▶ Problem description: Return the full material exactly.
--- start of Information provided ---
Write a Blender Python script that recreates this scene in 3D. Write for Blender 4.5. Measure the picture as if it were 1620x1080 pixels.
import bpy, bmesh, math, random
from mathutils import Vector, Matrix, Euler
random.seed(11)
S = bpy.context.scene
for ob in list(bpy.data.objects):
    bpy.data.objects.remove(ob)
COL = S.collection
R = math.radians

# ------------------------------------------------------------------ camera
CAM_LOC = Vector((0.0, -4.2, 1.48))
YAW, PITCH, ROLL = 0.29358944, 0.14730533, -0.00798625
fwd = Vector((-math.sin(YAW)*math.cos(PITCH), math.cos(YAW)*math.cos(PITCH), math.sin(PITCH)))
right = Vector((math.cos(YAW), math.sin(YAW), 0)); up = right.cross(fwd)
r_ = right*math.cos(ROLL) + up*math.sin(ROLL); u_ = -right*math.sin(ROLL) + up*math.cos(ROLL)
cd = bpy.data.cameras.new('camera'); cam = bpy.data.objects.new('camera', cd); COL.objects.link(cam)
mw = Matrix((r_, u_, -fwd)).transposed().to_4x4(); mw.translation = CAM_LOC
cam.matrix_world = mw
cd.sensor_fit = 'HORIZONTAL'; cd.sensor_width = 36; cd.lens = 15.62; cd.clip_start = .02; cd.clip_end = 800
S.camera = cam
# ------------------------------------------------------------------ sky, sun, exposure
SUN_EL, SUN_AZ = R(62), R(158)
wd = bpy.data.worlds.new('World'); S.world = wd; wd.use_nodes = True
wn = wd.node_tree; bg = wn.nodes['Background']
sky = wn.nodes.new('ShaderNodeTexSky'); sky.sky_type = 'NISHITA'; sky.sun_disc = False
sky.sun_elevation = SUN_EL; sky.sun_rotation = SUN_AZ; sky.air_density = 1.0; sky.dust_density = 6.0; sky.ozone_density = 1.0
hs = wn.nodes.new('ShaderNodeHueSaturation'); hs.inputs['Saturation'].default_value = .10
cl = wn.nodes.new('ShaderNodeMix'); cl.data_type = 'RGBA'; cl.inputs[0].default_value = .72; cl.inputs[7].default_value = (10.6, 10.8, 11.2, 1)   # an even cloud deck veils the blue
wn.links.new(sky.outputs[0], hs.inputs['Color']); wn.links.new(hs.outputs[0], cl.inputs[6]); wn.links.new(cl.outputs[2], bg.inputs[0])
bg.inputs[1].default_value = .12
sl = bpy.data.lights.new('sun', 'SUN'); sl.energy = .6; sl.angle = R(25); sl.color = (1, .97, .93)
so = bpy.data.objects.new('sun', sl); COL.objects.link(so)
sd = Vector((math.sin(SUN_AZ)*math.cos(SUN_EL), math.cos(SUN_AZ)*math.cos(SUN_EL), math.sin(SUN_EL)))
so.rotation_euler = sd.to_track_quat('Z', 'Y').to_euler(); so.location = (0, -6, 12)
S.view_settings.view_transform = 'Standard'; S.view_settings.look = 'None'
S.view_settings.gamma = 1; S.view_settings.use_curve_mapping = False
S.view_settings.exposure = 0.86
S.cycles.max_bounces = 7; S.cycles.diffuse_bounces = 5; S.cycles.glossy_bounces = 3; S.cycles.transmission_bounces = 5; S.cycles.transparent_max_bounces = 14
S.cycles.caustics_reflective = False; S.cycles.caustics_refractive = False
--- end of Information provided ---
▶ Answer to the problem:
Write a Blender Python script that recreates this scene in 3D. Write for Blender 4.5. Measure the picture as if it were 1620x1080 pixels.
import bpy, bmesh, math, random
from mathutils import Vector, Matrix, Euler
random.seed(11)
S = bpy.context.scene
for ob in list(bpy.data.objects):
    bpy.data.objects.remove(ob)
COL = S.collection
R = math.radians

# ------------------------------------------------------------------ camera
CAM_LOC = Vector((0.0, -4.2, 1.48))
YAW, PITCH, ROLL = 0.29358944, 0.14730533, -0.00798625
fwd = Vector((-math.sin(YAW)*math.cos(PITCH), math.cos(YAW)*math.cos(PITCH), math.sin(PITCH)))
right = Vector((math.cos(YAW), math.sin(YAW), 0)); up = right.cross(fwd)
r_ = right*math.cos(ROLL) + up*math.sin(ROLL); u_ = -right*math.sin(ROLL) + up*math.cos(ROLL)
cd = bpy.data.cameras.new('camera'); cam = bpy.data.objects.new('camera', cd); COL.objects.link(cam)
mw = Matrix((r_, u_, -fwd)).transposed().to_4x4(); mw.translation = CAM_LOC
cam.matrix_world = mw
cd.sensor_fit = 'HORIZONTAL'; cd.sensor_width = 36; cd.lens = 15.62; cd.clip_start = .02; cd.clip_end = 800
S.camera = cam
# ------------------------------------------------------------------ sky, sun, exposure
SUN_EL, SUN_AZ = R(62), R(158)
wd = bpy.data.worlds.new('World'); S.world = wd; wd.use_nodes = True
wn = wd.node_tree; bg = wn.nodes['Background']
sky = wn.nodes.new('ShaderNodeTexSky'); sky.sky_type = 'NISHITA'; sky.sun_disc = False
sky.sun_elevation = SUN_EL; sky.sun_rotation = SUN_AZ; sky.air_density = 1.0; sky.dust_density = 6.0; sky.ozone_density = 1.0
hs = wn.nodes.new('ShaderNodeHueSaturation'); hs.inputs['Saturation'].default_value = .10
cl = wn.nodes.new('ShaderNodeMix'); cl.data_type = 'RGBA'; cl.inputs[0].default_value = .72; cl.inputs[7].default_value = (10.6, 10.8, 11.2, 1)   # an even cloud deck veils the blue
wn.links.new(sky.outputs[0], hs.inputs['Color']); wn.links.new(hs.outputs[0], cl.inputs[6]); wn.links.new(cl.outputs[2], bg.inputs[0])
bg.inputs[1].default_value = .12
sl = bpy.data.lights.new('sun', 'SUN'); sl.energy = .6; sl.angle = R(25); sl.color = (1, .97, .93)
so = bpy.data.objects.new('sun', sl); COL.objects.link(so)
sd = Vector((math.sin(SUN_AZ)*math.cos(SUN_EL), math.cos(SUN_AZ)*math.cos(SUN_EL), math.sin(SUN_EL)))
so.rotation_euler = sd.to_track_quat('Z', 'Y').to_euler(); so.location = (0, -6, 12)
S.view_settings.view_transform = 'Standard'; S.view_settings.look = 'None'
S.view_settings.gamma = 1; S.view_settings.use_curve_mapping = False
S.view_settings.exposure = 0.86
S.cycles.max_bounces = 7; S.cycles.diffuse_bounces = 5; S.cycles.glossy_bounces = 3; S.cycles.transmission_bounces = 5; S.cycles.transparent_max_bounces = 14
S.cycles.caustics_reflective = False; S.cycles.caustics_refractive = False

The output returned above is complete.